Monday, March 4, 2013

Cocteau Twins - Head Over Heels


Cocteau Twins – Head Over Heels
4AD, 1983
Acquired: Half Price Books, Used, 2013
Price: $2

Cocteau Twins second album is loaded with unintelligible vocals, cryptic drum machines, and floats by on moodiness and a beautifully crafted atmosphere. I’d only listened to Heaven or Las Vegas before this one and as always it’s fun to play musical connect the dots. How does a band get from murky goth-tinged post-punk to ethereal dream pop creating one of the hallmarks of the genre? How would I know! There are like four albums between Head Over Heels and Heaven or Las Vegas so that’s a road I’m likely to go down.
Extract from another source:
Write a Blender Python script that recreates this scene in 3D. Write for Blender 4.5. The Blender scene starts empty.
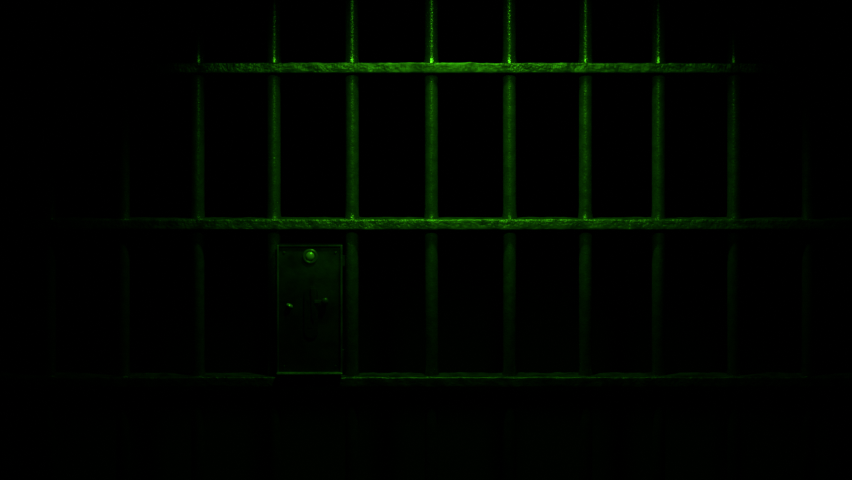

Mostly because as a rabid Cure and Kate Bush fan, Jenny is enamored with this stuff and I’m always looking for stuff to put on and both enjoy (there’s a certain guilt I feel subjecting her to say, Bad Brains or Pixies or copious amounts of John Prine and Billy Bragg). Head Over Heels had Elizabeth Fraser and Robin Guthrie functioning as a duo following the departure of bassist Will Heggie. Fraser’s vocals are psychotically great at times, especially on the intense closer “Musette and Drums.” The interplay between Guthrie’s dark complexity and Fraser’s so-damn-close-to-ethereal vocals shining through is fantastic. It's like some kind of punch drunk daydream.